Please output the data below exactly as given, starting at its first line and stopping after the line that contains "add('end_clip', MB().box(WR - .016, WR".

SOURCE DATA:
####################

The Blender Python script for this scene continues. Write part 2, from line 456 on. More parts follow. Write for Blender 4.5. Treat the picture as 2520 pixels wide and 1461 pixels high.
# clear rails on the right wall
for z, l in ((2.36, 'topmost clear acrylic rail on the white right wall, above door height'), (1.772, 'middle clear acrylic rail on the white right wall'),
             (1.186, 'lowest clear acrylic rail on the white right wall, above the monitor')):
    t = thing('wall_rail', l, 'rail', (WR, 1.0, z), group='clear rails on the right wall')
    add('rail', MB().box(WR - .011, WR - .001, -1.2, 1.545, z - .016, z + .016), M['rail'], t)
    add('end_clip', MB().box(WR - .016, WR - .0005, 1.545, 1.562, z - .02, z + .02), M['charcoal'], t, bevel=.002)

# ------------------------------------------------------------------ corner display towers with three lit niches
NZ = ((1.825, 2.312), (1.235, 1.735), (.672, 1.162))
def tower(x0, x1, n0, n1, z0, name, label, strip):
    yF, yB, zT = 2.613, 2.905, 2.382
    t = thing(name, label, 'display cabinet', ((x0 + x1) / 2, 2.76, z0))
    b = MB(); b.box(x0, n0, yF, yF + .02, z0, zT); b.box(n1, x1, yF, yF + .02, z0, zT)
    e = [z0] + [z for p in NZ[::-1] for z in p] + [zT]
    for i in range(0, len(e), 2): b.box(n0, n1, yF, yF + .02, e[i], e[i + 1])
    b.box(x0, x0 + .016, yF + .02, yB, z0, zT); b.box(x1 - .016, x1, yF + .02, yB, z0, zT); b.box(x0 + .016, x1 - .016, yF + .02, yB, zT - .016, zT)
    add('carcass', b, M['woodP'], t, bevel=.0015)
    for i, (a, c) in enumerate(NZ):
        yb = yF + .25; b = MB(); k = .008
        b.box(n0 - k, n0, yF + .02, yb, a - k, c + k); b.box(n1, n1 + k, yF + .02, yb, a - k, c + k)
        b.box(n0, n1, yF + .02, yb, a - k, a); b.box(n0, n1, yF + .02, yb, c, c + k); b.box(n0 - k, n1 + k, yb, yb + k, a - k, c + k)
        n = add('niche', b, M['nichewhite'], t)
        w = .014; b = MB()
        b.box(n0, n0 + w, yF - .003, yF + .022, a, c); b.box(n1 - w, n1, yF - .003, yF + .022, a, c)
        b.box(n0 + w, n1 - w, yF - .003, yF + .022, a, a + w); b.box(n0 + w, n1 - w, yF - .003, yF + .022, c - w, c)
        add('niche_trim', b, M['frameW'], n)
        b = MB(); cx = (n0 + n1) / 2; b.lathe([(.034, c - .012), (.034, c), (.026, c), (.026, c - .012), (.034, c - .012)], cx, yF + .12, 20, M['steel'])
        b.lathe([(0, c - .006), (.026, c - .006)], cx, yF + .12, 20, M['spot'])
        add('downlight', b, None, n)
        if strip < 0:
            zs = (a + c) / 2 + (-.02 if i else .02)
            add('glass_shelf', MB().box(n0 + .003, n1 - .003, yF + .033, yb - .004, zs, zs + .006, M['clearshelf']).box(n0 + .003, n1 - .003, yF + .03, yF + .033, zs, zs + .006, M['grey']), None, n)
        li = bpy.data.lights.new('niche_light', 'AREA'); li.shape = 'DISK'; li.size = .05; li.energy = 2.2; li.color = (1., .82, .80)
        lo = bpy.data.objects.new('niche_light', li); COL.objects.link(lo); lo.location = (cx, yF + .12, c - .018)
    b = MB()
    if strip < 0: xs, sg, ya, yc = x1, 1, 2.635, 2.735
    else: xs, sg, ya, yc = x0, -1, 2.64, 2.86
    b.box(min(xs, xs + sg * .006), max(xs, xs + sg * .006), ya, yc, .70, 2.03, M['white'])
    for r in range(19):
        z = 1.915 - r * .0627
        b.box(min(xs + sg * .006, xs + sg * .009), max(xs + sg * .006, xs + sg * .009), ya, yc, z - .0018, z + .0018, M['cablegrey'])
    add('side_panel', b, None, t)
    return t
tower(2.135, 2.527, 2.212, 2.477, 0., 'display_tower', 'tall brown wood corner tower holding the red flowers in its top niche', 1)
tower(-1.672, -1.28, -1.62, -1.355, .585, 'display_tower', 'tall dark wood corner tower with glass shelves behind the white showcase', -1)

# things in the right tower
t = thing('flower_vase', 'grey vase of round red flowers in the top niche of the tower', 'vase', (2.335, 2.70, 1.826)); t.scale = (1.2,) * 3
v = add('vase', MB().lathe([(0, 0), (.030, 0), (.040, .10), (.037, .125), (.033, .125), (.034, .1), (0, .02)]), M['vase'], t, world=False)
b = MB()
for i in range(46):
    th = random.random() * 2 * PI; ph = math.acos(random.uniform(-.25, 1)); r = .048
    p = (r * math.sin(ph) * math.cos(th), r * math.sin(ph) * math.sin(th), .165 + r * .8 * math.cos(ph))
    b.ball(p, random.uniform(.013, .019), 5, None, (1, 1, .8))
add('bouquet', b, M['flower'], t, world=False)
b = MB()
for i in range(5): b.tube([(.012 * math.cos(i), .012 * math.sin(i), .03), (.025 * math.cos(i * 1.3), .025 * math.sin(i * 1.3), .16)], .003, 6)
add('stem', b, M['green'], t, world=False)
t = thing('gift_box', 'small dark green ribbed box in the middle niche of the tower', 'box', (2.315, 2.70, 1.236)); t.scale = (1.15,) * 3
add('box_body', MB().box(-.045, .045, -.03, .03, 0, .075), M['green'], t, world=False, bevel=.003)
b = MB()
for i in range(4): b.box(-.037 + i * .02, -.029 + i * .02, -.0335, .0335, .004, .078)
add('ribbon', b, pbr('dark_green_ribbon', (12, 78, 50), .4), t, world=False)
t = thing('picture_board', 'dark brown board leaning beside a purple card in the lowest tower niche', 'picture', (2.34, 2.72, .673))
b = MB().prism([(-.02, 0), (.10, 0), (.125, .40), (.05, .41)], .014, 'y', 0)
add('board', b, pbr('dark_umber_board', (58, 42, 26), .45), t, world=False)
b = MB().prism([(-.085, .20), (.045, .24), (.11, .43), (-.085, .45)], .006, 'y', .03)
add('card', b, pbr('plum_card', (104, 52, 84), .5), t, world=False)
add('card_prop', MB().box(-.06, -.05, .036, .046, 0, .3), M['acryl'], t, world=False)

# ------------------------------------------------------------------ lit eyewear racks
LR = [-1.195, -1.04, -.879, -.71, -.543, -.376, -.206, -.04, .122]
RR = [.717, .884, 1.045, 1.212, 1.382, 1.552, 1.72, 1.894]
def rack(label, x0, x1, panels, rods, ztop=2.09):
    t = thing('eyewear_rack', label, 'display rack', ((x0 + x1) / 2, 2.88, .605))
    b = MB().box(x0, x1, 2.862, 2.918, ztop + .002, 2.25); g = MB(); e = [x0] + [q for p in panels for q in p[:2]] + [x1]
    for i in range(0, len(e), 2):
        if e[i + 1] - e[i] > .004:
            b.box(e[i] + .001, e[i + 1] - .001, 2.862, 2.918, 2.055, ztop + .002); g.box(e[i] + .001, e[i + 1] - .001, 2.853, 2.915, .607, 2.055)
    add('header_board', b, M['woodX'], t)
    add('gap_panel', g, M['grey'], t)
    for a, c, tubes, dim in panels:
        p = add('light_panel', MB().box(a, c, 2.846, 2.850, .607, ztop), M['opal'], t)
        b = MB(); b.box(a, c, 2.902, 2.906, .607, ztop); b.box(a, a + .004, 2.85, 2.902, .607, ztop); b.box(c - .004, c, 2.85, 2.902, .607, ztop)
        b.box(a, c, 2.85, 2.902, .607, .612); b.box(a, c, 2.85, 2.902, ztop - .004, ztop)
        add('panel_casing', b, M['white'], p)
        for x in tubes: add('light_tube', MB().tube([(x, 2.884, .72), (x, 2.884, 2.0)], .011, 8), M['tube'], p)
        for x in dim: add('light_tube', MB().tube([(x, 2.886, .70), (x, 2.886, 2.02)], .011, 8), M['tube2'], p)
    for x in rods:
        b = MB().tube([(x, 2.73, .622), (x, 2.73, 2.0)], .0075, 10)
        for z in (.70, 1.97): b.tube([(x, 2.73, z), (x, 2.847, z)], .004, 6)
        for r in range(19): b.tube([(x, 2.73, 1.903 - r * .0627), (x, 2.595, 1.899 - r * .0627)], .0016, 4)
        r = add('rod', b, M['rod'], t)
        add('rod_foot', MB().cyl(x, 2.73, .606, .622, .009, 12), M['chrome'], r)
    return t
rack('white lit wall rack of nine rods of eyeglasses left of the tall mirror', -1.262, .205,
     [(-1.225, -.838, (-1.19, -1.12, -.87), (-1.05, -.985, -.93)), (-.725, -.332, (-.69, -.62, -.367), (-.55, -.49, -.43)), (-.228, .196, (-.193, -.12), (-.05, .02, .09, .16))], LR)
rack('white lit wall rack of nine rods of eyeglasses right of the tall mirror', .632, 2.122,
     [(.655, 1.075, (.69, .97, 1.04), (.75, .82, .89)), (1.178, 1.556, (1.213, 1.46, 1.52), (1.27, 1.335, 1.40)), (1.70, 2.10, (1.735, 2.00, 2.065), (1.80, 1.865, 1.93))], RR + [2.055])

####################

ANSWER TO THE PROBLEM:
The Blender Python script for this scene continues. Write part 2, from line 456 on. More parts follow. Write for Blender 4.5. Treat the picture as 2520 pixels wide and 1461 pixels high.
# clear rails on the right wall
for z, l in ((2.36, 'topmost clear acrylic rail on the white right wall, above door height'), (1.772, 'middle clear acrylic rail on the white right wall'),
             (1.186, 'lowest clear acrylic rail on the white right wall, above the monitor')):
    t = thing('wall_rail', l, 'rail', (WR, 1.0, z), group='clear rails on the right wall')
    add('rail', MB().box(WR - .011, WR - .001, -1.2, 1.545, z - .016, z + .016), M['rail'], t)
    add('end_clip', MB().box(WR - .016, WR - .0005, 1.545, 1.562, z - .02, z + .02), M['charcoal'], t, bevel=.002)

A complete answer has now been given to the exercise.